Quote the data below in full, minus the images.

» Dataset excerpt:
::::

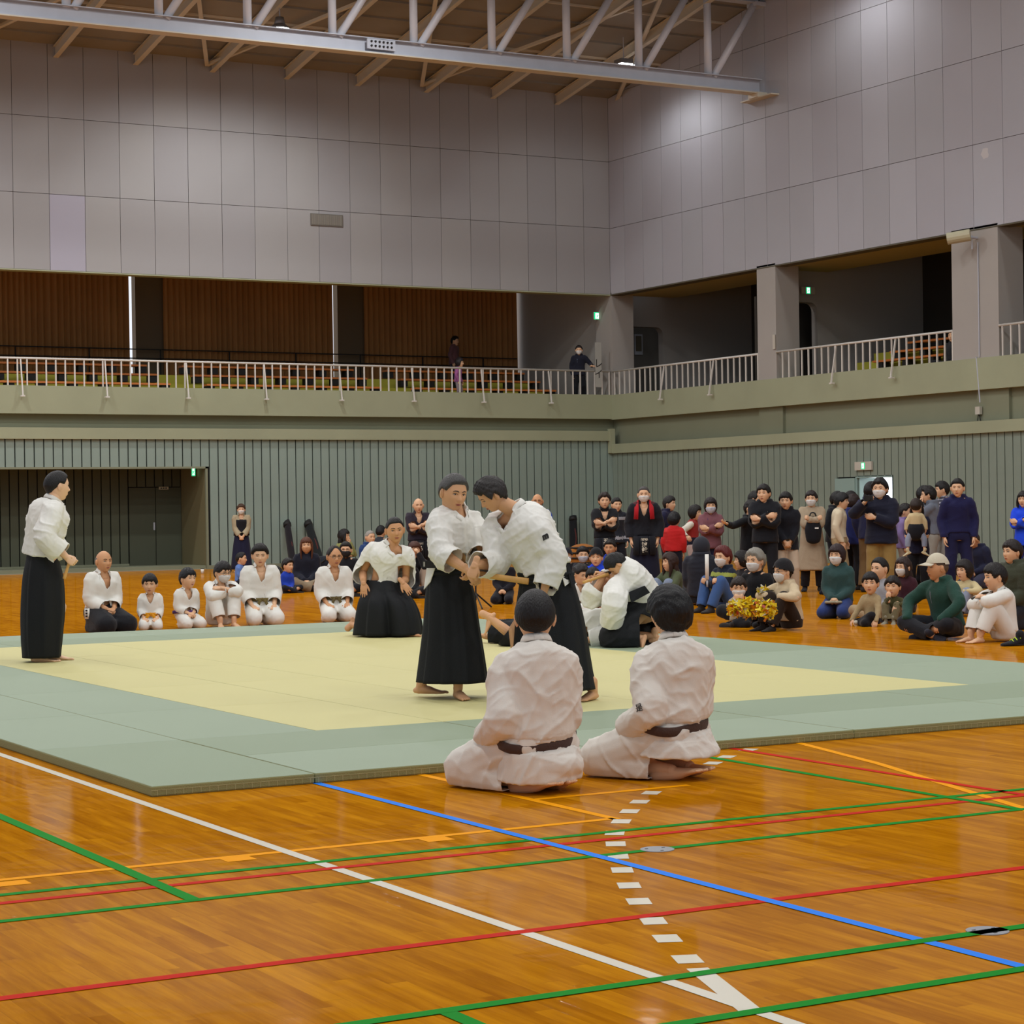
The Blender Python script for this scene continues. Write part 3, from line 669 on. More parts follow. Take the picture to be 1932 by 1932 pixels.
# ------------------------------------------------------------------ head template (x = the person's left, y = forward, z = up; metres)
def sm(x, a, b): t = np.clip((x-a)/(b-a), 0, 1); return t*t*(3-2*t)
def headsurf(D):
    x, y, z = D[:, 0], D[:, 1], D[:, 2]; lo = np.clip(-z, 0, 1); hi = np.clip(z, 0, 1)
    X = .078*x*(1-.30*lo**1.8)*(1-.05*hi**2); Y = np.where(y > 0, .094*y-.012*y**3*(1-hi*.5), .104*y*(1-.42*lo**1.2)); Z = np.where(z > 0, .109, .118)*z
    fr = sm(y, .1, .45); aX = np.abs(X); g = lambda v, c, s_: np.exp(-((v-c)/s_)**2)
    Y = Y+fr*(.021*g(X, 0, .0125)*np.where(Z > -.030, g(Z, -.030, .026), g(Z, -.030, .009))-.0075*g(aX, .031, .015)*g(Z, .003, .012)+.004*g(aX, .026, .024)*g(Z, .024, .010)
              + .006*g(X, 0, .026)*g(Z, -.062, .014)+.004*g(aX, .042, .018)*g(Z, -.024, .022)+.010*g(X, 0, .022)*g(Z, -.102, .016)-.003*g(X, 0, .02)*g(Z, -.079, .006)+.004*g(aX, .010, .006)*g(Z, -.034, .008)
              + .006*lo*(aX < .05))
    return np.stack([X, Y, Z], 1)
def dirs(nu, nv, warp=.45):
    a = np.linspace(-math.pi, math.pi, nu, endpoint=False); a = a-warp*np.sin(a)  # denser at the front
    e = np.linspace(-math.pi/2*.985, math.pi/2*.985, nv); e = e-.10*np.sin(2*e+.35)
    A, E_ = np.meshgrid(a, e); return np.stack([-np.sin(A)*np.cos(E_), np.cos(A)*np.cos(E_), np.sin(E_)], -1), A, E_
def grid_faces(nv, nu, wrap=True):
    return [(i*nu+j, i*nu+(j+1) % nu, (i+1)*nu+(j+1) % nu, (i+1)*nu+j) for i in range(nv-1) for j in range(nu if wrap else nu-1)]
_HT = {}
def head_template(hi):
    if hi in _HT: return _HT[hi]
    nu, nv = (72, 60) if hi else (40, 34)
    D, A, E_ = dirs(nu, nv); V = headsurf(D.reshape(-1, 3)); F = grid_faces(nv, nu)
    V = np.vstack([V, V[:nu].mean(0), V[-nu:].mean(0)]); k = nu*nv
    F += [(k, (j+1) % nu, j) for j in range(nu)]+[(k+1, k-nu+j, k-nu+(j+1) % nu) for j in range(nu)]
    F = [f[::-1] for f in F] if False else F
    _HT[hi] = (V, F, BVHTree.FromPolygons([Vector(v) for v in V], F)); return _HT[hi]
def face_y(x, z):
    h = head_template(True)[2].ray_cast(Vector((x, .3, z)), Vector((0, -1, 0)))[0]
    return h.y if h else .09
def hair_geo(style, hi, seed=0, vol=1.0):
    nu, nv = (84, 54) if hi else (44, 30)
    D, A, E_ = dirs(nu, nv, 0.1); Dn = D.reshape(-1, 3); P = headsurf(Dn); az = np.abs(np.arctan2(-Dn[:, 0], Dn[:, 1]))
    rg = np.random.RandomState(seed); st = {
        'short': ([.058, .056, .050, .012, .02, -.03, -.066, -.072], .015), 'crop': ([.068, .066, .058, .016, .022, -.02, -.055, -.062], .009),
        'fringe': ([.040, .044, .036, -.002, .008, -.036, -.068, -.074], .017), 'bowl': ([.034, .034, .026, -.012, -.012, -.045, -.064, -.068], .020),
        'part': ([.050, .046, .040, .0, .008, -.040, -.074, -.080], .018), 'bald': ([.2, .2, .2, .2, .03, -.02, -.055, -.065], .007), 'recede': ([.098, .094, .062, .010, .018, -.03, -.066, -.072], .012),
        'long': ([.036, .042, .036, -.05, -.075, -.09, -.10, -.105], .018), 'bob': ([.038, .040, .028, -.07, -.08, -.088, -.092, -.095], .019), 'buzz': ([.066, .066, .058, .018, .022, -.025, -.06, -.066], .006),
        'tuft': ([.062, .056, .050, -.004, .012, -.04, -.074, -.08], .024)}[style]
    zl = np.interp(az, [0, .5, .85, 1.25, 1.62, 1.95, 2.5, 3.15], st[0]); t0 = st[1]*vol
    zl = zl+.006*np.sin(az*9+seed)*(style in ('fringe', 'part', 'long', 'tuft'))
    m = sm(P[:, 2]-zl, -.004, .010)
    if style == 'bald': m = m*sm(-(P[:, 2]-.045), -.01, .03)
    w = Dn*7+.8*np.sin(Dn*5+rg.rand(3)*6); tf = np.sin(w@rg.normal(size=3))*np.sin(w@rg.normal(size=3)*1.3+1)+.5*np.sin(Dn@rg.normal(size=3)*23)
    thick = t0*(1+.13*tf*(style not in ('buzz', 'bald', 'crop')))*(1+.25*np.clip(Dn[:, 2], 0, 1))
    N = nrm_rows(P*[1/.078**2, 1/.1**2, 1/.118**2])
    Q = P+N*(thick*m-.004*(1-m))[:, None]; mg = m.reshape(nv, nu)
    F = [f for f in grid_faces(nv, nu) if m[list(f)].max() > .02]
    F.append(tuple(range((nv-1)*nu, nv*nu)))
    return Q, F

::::

» Answer to the task:
The Blender Python script for this scene continues. Write part 3, from line 669 on. More parts follow. Take the picture to be 1932 by 1932 pixels.
# ------------------------------------------------------------------ head template (x = the person's left, y = forward, z = up; metres)
def sm(x, a, b): t = np.clip((x-a)/(b-a), 0, 1); return t*t*(3-2*t)
def headsurf(D):
    x, y, z = D[:, 0], D[:, 1], D[:, 2]; lo = np.clip(-z, 0, 1); hi = np.clip(z, 0, 1)
    X = .078*x*(1-.30*lo**1.8)*(1-.05*hi**2); Y = np.where(y > 0, .094*y-.012*y**3*(1-hi*.5), .104*y*(1-.42*lo**1.2)); Z = np.where(z > 0, .109, .118)*z
    fr = sm(y, .1, .45); aX = np.abs(X); g = lambda v, c, s_: np.exp(-((v-c)/s_)**2)
    Y = Y+fr*(.021*g(X, 0, .0125)*np.where(Z > -.030, g(Z, -.030, .026), g(Z, -.030, .009))-.0075*g(aX, .031, .015)*g(Z, .003, .012)+.004*g(aX, .026, .024)*g(Z, .024, .010)
              + .006*g(X, 0, .026)*g(Z, -.062, .014)+.004*g(aX, .042, .018)*g(Z, -.024, .022)+.010*g(X, 0, .022)*g(Z, -.102, .016)-.003*g(X, 0, .02)*g(Z, -.079, .006)+.004*g(aX, .010, .006)*g(Z, -.034, .008)
              + .006*lo*(aX < .05))
    return np.stack([X, Y, Z], 1)
def dirs(nu, nv, warp=.45):
    a = np.linspace(-math.pi, math.pi, nu, endpoint=False); a = a-warp*np.sin(a)  # denser at the front
    e = np.linspace(-math.pi/2*.985, math.pi/2*.985, nv); e = e-.10*np.sin(2*e+.35)
    A, E_ = np.meshgrid(a, e); return np.stack([-np.sin(A)*np.cos(E_), np.cos(A)*np.cos(E_), np.sin(E_)], -1), A, E_
def grid_faces(nv, nu, wrap=True):
    return [(i*nu+j, i*nu+(j+1) % nu, (i+1)*nu+(j+1) % nu, (i+1)*nu+j) for i in range(nv-1) for j in range(nu if wrap else nu-1)]
_HT = {}
def head_template(hi):
    if hi in _HT: return _HT[hi]
    nu, nv = (72, 60) if hi else (40, 34)
    D, A, E_ = dirs(nu, nv); V = headsurf(D.reshape(-1, 3)); F = grid_faces(nv, nu)
    V = np.vstack([V, V[:nu].mean(0), V[-nu:].mean(0)]); k = nu*nv
    F += [(k, (j+1) % nu, j) for j in range(nu)]+[(k+1, k-nu+j, k-nu+(j+1) % nu) for j in range(nu)]
    F = [f[::-1] for f in F] if False else F
    _HT[hi] = (V, F, BVHTree.FromPolygons([Vector(v) for v in V], F)); return _HT[hi]
def face_y(x, z):
    h = head_template(True)[2].ray_cast(Vector((x, .3, z)), Vector((0, -1, 0)))[0]
    return h.y if h else .09
def hair_geo(style, hi, seed=0, vol=1.0):
    nu, nv = (84, 54) if hi else (44, 30)
    D, A, E_ = dirs(nu, nv, 0.1); Dn = D.reshape(-1, 3); P = headsurf(Dn); az = np.abs(np.arctan2(-Dn[:, 0], Dn[:, 1]))
    rg = np.random.RandomState(seed); st = {
        'short': ([.058, .056, .050, .012, .02, -.03, -.066, -.072], .015), 'crop': ([.068, .066, .058, .016, .022, -.02, -.055, -.062], .009),
        'fringe': ([.040, .044, .036, -.002, .008, -.036, -.068, -.074], .017), 'bowl': ([.034, .034, .026, -.012, -.012, -.045, -.064, -.068], .020),
        'part': ([.050, .046, .040, .0, .008, -.040, -.074, -.080], .018), 'bald': ([.2, .2, .2, .2, .03, -.02, -.055, -.065], .007), 'recede': ([.098, .094, .062, .010, .018, -.03, -.066, -.072], .012),
        'long': ([.036, .042, .036, -.05, -.075, -.09, -.10, -.105], .018), 'bob': ([.038, .040, .028, -.07, -.08, -.088, -.092, -.095], .019), 'buzz': ([.066, .066, .058, .018, .022, -.025, -.06, -.066], .006),
        'tuft': ([.062, .056, .050, -.004, .012, -.04, -.074, -.08], .024)}[style]
    zl = np.interp(az, [0, .5, .85, 1.25, 1.62, 1.95, 2.5, 3.15], st[0]); t0 = st[1]*vol
    zl = zl+.006*np.sin(az*9+seed)*(style in ('fringe', 'part', 'long', 'tuft'))
    m = sm(P[:, 2]-zl, -.004, .010)
    if style == 'bald': m = m*sm(-(P[:, 2]-.045), -.01, .03)
    w = Dn*7+.8*np.sin(Dn*5+rg.rand(3)*6); tf = np.sin(w@rg.normal(size=3))*np.sin(w@rg.normal(size=3)*1.3+1)+.5*np.sin(Dn@rg.normal(size=3)*23)
    thick = t0*(1+.13*tf*(style not in ('buzz', 'bald', 'crop')))*(1+.25*np.clip(Dn[:, 2], 0, 1))
    N = nrm_rows(P*[1/.078**2, 1/.1**2, 1/.118**2])
    Q = P+N*(thick*m-.004*(1-m))[:, None]; mg = m.reshape(nv, nu)
    F = [f for f in grid_faces(nv, nu) if m[list(f)].max() > .02]
    F.append(tuple(range((nv-1)*nu, nv*nu)))
    return Q, F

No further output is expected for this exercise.